At high school, something happened to both of us. We joined the Drama Department. For both of us, the environment of the theatre program was exhilarating. In that setting, I saw David let down the guard he had built all those years to protect himself from kids like me or worse. We weren’t friends, but we were colleagues and fellow actors. So I got to see up close that he was just another kid, a human being. I remember feeling happy that he had found a place where he was greeted with warmth, whether gay or straight or whatever. And I’ll never forget the honor’s assembly that first year in high school. The cheerleaders performed. The principal and sports coaches spoke. Then every department in school gave out awards. When our theatre director announced David’s name as the winner for the best new actor, I saw something you rarely hear in such a big high school, sixteen-hundred students doing one thing in unison. They booed and hissed and cooed at this sensitive, talented and caring gay young man.

I’ll never forget that day, because in it I realized the kind of cruelty and horrible meanness to which I had been a part. It’s funny: I don’t remember any of the kids from our predominantly Jewish high school calling out citations from the Bible as grounds for rejecting him. I don’t remember people saying that homosexuality was against religion. No we were just reminding him – no matter his religion or his sexuality or his humanity, he was unwanted.

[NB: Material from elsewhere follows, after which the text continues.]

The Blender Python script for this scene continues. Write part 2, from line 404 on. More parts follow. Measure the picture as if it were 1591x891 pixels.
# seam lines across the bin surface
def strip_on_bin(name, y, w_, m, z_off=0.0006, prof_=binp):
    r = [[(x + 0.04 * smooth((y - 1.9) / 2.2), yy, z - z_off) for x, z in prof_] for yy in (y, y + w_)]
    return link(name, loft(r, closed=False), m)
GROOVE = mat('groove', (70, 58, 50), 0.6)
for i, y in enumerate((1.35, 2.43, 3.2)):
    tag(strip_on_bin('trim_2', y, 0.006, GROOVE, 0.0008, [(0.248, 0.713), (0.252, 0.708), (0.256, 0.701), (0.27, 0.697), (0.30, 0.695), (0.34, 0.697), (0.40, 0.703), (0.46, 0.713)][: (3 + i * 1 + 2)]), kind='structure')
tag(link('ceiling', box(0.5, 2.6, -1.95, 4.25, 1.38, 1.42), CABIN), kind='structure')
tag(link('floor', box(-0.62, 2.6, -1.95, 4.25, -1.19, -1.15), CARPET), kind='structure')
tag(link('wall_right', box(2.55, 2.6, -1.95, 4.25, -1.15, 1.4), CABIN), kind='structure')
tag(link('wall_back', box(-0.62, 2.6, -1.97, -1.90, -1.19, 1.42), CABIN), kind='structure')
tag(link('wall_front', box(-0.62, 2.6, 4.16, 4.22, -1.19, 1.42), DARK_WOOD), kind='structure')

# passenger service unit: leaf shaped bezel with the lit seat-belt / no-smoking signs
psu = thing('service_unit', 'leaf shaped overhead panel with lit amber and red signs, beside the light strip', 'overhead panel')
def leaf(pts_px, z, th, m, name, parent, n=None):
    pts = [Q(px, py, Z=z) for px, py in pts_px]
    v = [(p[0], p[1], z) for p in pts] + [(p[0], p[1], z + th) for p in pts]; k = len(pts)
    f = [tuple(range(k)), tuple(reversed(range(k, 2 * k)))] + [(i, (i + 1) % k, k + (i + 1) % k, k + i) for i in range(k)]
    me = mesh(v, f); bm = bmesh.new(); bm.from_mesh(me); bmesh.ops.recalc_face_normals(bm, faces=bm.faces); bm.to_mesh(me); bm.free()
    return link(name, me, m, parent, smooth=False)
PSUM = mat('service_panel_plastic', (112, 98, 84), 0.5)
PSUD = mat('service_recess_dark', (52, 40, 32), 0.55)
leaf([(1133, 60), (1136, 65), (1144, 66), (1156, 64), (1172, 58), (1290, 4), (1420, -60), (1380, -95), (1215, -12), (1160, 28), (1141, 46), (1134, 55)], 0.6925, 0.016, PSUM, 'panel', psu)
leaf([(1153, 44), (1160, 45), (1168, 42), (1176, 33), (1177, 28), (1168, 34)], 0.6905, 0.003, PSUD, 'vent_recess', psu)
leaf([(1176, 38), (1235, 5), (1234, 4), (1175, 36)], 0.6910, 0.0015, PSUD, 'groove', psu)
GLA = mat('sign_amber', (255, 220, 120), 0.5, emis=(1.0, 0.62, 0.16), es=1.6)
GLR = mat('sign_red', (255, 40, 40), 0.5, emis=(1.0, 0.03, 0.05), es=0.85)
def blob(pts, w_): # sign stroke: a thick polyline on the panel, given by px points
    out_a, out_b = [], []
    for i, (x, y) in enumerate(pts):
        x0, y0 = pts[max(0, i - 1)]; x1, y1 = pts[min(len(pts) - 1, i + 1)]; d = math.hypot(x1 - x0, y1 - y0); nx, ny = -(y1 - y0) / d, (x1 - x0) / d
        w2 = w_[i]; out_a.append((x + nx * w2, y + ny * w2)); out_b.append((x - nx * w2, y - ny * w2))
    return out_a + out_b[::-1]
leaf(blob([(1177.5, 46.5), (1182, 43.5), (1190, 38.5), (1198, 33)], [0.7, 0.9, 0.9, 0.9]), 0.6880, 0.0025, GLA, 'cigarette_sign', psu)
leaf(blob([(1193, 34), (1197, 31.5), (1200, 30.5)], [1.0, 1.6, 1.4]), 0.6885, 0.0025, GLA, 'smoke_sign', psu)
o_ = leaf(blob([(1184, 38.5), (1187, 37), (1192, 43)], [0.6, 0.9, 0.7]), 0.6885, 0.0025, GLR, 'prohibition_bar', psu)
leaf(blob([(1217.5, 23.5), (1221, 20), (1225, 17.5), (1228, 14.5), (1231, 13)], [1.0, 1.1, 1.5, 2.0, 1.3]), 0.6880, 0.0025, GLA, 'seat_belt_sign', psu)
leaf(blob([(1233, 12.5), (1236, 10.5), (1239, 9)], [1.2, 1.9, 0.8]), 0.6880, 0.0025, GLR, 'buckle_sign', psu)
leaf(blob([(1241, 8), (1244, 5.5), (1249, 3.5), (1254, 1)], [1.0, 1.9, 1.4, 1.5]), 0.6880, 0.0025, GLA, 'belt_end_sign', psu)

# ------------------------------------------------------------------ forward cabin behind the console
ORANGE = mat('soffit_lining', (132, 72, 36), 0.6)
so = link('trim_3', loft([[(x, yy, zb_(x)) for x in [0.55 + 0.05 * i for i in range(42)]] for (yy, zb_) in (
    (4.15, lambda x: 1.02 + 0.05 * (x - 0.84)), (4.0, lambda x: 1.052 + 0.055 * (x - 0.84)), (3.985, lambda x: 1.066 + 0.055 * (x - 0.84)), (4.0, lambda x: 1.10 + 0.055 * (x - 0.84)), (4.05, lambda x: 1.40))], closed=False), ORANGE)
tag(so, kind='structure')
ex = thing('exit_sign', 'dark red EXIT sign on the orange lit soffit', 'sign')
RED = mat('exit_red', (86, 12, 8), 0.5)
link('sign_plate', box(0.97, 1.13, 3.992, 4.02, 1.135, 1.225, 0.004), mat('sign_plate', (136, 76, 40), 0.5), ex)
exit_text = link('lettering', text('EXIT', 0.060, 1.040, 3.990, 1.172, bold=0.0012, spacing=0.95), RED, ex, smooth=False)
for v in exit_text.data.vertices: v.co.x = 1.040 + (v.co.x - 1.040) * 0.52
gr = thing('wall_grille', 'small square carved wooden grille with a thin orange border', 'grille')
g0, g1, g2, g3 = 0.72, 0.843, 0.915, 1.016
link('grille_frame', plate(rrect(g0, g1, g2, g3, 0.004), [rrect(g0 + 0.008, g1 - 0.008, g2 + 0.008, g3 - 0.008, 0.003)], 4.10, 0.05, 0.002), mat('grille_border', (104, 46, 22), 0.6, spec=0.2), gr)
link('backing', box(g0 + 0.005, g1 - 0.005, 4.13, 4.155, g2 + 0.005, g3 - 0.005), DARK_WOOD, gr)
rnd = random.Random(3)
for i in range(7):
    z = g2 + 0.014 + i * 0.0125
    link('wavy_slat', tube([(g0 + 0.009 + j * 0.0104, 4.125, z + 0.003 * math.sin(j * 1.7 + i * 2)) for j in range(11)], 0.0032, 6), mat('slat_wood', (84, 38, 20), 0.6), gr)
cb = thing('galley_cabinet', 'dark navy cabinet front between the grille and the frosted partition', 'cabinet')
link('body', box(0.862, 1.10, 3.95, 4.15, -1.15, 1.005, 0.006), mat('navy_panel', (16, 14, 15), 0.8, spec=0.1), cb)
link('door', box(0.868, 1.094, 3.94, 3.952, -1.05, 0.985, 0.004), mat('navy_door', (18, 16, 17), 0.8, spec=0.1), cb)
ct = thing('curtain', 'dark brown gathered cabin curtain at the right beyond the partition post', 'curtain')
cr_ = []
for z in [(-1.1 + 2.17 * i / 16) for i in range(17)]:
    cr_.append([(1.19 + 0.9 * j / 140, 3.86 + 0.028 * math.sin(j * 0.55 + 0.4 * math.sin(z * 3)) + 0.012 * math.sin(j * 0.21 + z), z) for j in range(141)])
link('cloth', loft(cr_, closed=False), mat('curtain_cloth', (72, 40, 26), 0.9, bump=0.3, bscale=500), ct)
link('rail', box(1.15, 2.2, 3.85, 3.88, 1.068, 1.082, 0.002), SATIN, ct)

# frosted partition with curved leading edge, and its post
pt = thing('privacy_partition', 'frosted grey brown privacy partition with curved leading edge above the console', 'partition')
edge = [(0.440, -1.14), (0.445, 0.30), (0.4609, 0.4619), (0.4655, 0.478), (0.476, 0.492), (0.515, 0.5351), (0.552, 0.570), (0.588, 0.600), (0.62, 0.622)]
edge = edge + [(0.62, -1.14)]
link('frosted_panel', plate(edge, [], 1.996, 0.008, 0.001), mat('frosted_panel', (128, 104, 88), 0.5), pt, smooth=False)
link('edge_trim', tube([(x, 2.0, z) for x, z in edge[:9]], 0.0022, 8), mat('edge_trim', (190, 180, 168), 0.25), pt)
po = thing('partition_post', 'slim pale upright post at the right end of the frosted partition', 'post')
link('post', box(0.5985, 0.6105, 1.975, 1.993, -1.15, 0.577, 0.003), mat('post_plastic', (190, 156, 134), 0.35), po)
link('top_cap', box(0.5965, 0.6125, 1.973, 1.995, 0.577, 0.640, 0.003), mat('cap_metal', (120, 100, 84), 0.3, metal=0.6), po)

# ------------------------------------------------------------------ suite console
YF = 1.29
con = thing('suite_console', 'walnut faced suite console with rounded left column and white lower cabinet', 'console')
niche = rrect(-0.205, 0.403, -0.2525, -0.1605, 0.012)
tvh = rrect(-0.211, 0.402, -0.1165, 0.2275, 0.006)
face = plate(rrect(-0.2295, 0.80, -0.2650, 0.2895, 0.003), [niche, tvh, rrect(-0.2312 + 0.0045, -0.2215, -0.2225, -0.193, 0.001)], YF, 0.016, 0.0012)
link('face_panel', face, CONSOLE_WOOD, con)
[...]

I’m telling you that story tonight for two reasons. The first is so that we might ask ourselves whether such cruelty is still possible today. For me, the only honest answer to that question is “yes.” Of course it could happen! For though this past year we’ve seen many changes in society, true equality and loving dignity simply cannot be conferred by a judge nor a court no matter how supreme its stature. No President nor Pope nor Principal can simply speak affirmation & love into existence in a culture that chooses shame and blame over honesty and acceptance.

A change in a culture that shuns those who are different takes more than words and wishes. It takes individuals who take responsibility and follow through on repentance by turning from their ways. For people of faith, it means rooting out bigotry in our halls of worship. For Jews, this means remembering not just the beauty of Jewish values. It means remembering- that repeatedly throughout history- we’ve failed to live by values that demand empathy and sensitivity to the stranger.

The destruction of the temple, the seminal event of ancient Jewish history- was caused by hatred without basis or limitation, what the rabbis called sinat chinam. This is the biggest stain on our moral record, a sin God remembers when we come to seek forgiveness.  With this in mind, if I tell you tonight that I’ve rid my own heart or the heart of our community of hatefulness, who exactly would I be kidding? Through a chain of events I personally helped begin early in our lives, a young man was dealt a horrific blow. And even once I saw how ugly it could become, I did nothing about it! Nothing!

Confessing that is difficult.  No one wants to be seen as unkind. It is hard to admit that darkness could rise again within us. But it could. The potential to act with ugliness remains. We may seek holy ground. But along our path, when darkness, shame and indifference are placed before us, Judaism demands us to choose life, to choose honest lives of aspiration and failure. In this way we “live strong.”  In this way we are a very small, minute part of a grand and high and holy energy.

Then we can say with true clarity: Esa Einai El He-Harim, I lift up my eyes unto the mountains- the heights of truth and of reconciliation. Meh-Ayin Yavo Azri, may my help come.